祇園寺

東京都調布市佐須町2-18-1

自由の松

調布市佐須・柏野小の南にある祇園寺は、深大寺を開いた満功上人(まんくうしょうにん)誕生の地と伝えられている。

言い伝えに寄れば、昔、この地に住んでいた右近の長者という豪族とその妻虎女の間には娘が一人いた。娘が年頃になった頃、福満童子という若者が現れて相思相愛の仲となったが、長者夫妻はどこの馬の骨ともわからない若者と一緒にさせるわけには行かないと、池の中の小島に娘を隔離してしまった。

庚申塔

困った福満が水神・深沙大王(じんじゃだいおう)に祈ったところ、大きな亀が現れて彼を背に乗せ娘の住む島へ渡したという。

二人は結婚を許され男の子を授かった。この子が成人して満功上人となり深大寺を開いた。小島のあとにはこの祇園寺が建てられたが、深大寺の賑わいに比べるとこちらはいたって静かだ。

その静かな祇園寺に、1,000人を越す人々が集まったことがある。

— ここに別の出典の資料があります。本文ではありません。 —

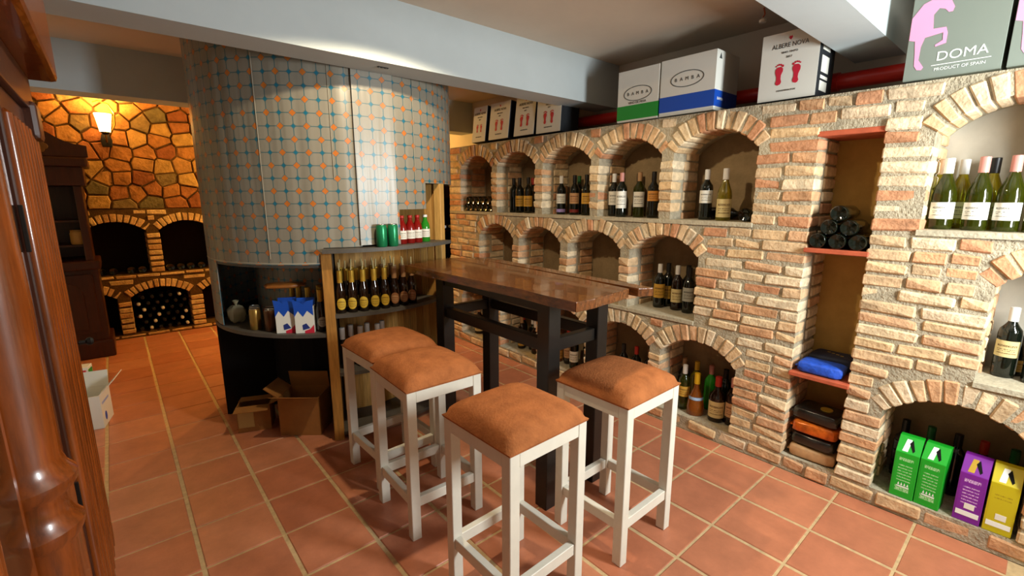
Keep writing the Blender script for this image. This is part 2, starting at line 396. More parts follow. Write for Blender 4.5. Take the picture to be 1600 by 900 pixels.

それは明治41年(1908)9月12日のことで、住職・中西悟玄が自由民権運動のために活躍した先人の慰霊祭を行った際には、最後の百円札の肖像で有名な板垣退助以下多数の党員が集まったと言う。

本堂右手に、その時に板垣が植えたという「自由の松」がある。説明の立て札には、彼の有名な言葉「板垣死ストモ自由ハ死セズ」をもじって、「板垣死すとも自由の松はすくすくとのびている」と書かれていた。